======== Source material

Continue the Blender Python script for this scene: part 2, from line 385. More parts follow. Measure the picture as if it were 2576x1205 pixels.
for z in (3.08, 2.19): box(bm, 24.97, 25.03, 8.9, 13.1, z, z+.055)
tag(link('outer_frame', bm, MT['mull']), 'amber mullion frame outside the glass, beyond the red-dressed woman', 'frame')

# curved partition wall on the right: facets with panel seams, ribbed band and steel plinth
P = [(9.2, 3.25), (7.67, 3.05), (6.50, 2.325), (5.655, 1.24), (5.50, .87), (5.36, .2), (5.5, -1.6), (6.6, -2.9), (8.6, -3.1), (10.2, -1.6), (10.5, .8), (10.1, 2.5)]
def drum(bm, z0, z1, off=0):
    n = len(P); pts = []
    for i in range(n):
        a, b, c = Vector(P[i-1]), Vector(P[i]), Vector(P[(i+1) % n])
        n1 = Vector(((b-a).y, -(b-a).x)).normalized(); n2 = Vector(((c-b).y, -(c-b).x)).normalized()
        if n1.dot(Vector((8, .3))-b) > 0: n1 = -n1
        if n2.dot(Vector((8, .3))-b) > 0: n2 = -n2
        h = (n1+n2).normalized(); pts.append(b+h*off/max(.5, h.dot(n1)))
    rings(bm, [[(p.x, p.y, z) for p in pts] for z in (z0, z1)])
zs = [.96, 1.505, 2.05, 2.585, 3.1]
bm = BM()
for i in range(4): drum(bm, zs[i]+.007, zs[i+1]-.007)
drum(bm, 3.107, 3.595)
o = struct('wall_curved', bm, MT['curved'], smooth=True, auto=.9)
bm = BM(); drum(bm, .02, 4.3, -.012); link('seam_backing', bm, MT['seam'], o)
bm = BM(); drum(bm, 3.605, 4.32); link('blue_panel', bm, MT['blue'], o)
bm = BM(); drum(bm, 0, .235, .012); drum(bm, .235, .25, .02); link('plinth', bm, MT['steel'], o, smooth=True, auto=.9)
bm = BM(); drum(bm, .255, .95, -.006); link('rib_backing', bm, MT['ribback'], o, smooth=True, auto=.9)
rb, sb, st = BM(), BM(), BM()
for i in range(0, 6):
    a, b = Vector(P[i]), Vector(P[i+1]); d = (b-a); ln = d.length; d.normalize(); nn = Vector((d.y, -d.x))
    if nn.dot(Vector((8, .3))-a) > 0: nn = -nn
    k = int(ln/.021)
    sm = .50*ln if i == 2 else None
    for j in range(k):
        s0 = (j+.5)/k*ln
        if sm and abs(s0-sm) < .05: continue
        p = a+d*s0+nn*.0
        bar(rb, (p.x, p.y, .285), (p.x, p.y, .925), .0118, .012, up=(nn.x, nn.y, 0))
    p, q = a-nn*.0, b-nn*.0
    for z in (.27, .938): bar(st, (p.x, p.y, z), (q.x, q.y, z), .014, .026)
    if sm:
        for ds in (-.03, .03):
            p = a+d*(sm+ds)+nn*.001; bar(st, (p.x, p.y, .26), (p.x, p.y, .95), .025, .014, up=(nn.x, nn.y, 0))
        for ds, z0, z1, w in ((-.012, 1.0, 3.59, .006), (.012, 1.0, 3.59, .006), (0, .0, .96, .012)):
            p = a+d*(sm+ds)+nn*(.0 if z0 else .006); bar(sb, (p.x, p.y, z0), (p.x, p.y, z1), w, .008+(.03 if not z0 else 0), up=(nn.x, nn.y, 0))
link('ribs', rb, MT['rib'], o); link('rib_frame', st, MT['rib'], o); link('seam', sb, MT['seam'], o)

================

◆ **Aim**
Set down the lines above as they stand, starting with the first line and ending with the line that contains "tag(link('outer_frame', bm, MT['mull']), 'amber".

◆ **Solved exercise**
Continue the Blender Python script for this scene: part 2, from line 385. More parts follow. Measure the picture as if it were 2576x1205 pixels.
for z in (3.08, 2.19): box(bm, 24.97, 25.03, 8.9, 13.1, z, z+.055)
tag(link('outer_frame', bm, MT['mull']), 'amber mullion frame outside the glass, beyond the red-dressed woman', 'frame')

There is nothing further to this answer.